There is also a subtler failure that large grids invite: silent coverage drift. You generate a 2,000-row master, it goes green, and you assume it exercises everything. But if some branch is only reachable on an input combination your value sets never produce, that branch is not in the master at all — and no amount of staring at 2,000 green rows will tell you it is missing. This is why the combinatorial grid is not a substitute for the path-coverage map: generate the grid, then run it under a coverage tool and confirm the branches you care about actually lit up. A large master gives a false impression of thoroughness precisely because its size implies completeness it may not have.

   2,000 green rows  ──►  feels exhaustive
        ▼  but a coverage run shows:
   branch X (refund path) never executed  ──►  NOT pinned, despite the huge master

The fix is not a bigger grid; it is a better-chosen one informed by coverage — add the specific input that reaches the refund path, not another 500 rows of the paths you already cover.

Lifecycle: characterization tests are scaffolding

A subtle senior insight: many characterization tests are temporary. They are scaffolding erected to make a renovation safe, not permanent architecture.

   legacy code (no tests)
        │  characterize → SAFETY NET
   refactor under the net  ────────────┐
        │                              │ net holds behavior steady
        ▼                              │
   code now clean & testable           │
        │  add SPECIFICATION tests       │
        ▼  (named for intent, assert correctness)
   retire the now-redundant            │
   characterization scaffolding ◀──────┘

Once the code is clean and covered by intent-revealing specification tests, a characterization test that pins characterize_case_47 == "subtotal=60.00..." is often dead weight: it couples to implementation detail, obscures intent, and resists change. Seniors delete such scaffolding deliberately, the same way you remove the actual scaffolding once the building stands. Keep characterization tests that still earn their place (e.g. a golden master guarding a genuinely complex output a spec test cannot express); retire the rest.

The anti-pattern is treating every characterization test as sacred forever, which slowly converts a codebase into one where every implementation detail is frozen and nothing can be improved without a wall of red.
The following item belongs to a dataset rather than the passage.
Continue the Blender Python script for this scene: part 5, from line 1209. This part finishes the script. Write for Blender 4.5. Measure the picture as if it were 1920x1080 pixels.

When characterization is the wrong tool

Characterization is a default, not a universal. Reach for something else when:

  • The behavior is already wrong and the spec is known. If you have a clear specification and the code violates it, you do not want to pin the wrong behavior — write a failing specification test (TDD-style) and fix the code. Pinning a known-wrong value you intend to fix this hour is pure waste.
  • The output is genuinely non-deterministic and cannot be made deterministic (e.g. depends on real external state you cannot inject). A golden master here is permanently flaky; prefer property/invariant assertions.
  • The code is about to be deleted or rewritten wholesale. Pinning the behavior of code you will throw away next sprint is effort spent guarding a corpse. (A high-level contract test on the rewrite's external behavior may still be worth it; line-level characterization of the doomed internals is not.)
  • The behavior is trivial and obvious. A two-line getter does not need a characterization test; the recipe's overhead exceeds its value.
  • You need to communicate intent. Characterization tests are poor documentation — they say what but never why. Where a test's purpose is to explain the contract to future readers, a named specification test is the right tool.

Key idea: Characterization tests are for unknown behavior you must preserve while changing structure. When behavior is known, wrong-and-to-be-fixed, doomed, or trivial, a different tool fits better.